WHAT YOU SHOULD DO:
Your task is to copy the material exactly.

-- START RECORDED INFORMATION --

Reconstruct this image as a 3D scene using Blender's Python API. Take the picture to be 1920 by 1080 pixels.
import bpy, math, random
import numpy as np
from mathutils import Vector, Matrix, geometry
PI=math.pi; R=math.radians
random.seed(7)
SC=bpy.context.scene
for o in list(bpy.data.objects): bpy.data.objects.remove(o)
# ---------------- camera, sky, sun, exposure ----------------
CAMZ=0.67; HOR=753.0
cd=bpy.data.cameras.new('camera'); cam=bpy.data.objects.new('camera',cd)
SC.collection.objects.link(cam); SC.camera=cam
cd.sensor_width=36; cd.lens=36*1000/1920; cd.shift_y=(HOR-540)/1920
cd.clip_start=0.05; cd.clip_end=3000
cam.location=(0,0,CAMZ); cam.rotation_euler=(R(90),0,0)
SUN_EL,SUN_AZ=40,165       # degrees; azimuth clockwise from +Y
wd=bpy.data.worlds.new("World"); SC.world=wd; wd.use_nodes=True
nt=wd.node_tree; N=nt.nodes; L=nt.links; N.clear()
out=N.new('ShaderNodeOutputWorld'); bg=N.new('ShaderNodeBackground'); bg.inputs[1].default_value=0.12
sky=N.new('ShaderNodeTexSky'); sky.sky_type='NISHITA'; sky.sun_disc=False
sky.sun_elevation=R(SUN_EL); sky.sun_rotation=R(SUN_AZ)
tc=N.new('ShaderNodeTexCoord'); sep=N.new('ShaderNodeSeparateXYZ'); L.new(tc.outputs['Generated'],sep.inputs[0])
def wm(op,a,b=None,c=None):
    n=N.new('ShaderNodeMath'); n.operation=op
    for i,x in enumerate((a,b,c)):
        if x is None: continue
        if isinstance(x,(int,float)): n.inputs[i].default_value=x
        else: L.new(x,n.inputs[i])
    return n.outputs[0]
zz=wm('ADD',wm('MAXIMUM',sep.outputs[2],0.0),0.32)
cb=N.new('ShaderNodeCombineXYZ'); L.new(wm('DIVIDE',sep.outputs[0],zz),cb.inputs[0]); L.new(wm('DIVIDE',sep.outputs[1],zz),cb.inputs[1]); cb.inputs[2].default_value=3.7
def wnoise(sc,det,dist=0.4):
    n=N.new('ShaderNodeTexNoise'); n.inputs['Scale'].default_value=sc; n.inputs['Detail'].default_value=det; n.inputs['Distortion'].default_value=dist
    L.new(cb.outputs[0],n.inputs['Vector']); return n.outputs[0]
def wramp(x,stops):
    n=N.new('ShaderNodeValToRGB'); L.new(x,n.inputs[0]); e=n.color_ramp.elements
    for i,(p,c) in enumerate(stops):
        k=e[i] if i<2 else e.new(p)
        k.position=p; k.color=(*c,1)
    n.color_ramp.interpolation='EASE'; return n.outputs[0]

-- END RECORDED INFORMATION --

SOLVED EXERCISE:
Reconstruct this image as a 3D scene using Blender's Python API. Take the picture to be 1920 by 1080 pixels.
import bpy, math, random
import numpy as np
from mathutils import Vector, Matrix, geometry
PI=math.pi; R=math.radians
random.seed(7)
SC=bpy.context.scene
for o in list(bpy.data.objects): bpy.data.objects.remove(o)
# ---------------- camera, sky, sun, exposure ----------------
CAMZ=0.67; HOR=753.0
cd=bpy.data.cameras.new('camera'); cam=bpy.data.objects.new('camera',cd)
SC.collection.objects.link(cam); SC.camera=cam
cd.sensor_width=36; cd.lens=36*1000/1920; cd.shift_y=(HOR-540)/1920
cd.clip_start=0.05; cd.clip_end=3000
cam.location=(0,0,CAMZ); cam.rotation_euler=(R(90),0,0)
SUN_EL,SUN_AZ=40,165       # degrees; azimuth clockwise from +Y
wd=bpy.data.worlds.new("World"); SC.world=wd; wd.use_nodes=True
nt=wd.node_tree; N=nt.nodes; L=nt.links; N.clear()
out=N.new('ShaderNodeOutputWorld'); bg=N.new('ShaderNodeBackground'); bg.inputs[1].default_value=0.12
sky=N.new('ShaderNodeTexSky'); sky.sky_type='NISHITA'; sky.sun_disc=False
sky.sun_elevation=R(SUN_EL); sky.sun_rotation=R(SUN_AZ)
tc=N.new('ShaderNodeTexCoord'); sep=N.new('ShaderNodeSeparateXYZ'); L.new(tc.outputs['Generated'],sep.inputs[0])
def wm(op,a,b=None,c=None):
    n=N.new('ShaderNodeMath'); n.operation=op
    for i,x in enumerate((a,b,c)):
        if x is None: continue
        if isinstance(x,(int,float)): n.inputs[i].default_value=x
        else: L.new(x,n.inputs[i])
    return n.outputs[0]
zz=wm('ADD',wm('MAXIMUM',sep.outputs[2],0.0),0.32)
cb=N.new('ShaderNodeCombineXYZ'); L.new(wm('DIVIDE',sep.outputs[0],zz),cb.inputs[0]); L.new(wm('DIVIDE',sep.outputs[1],zz),cb.inputs[1]); cb.inputs[2].default_value=3.7
def wnoise(sc,det,dist=0.4):
    n=N.new('ShaderNodeTexNoise'); n.inputs['Scale'].default_value=sc; n.inputs['Detail'].default_value=det; n.inputs['Distortion'].default_value=dist
    L.new(cb.outputs[0],n.inputs['Vector']); return n.outputs[0]
def wramp(x,stops):
    n=N.new('ShaderNodeValToRGB'); L.new(x,n.inputs[0]); e=n.color_ramp.elements
    for i,(p,c) in enumerate(stops):
        k=e[i] if i<2 else e.new(p)
        k.position=p; k.color=(*c,1)
    n.color_ramp.interpolation='EASE'; return n.outputs[0]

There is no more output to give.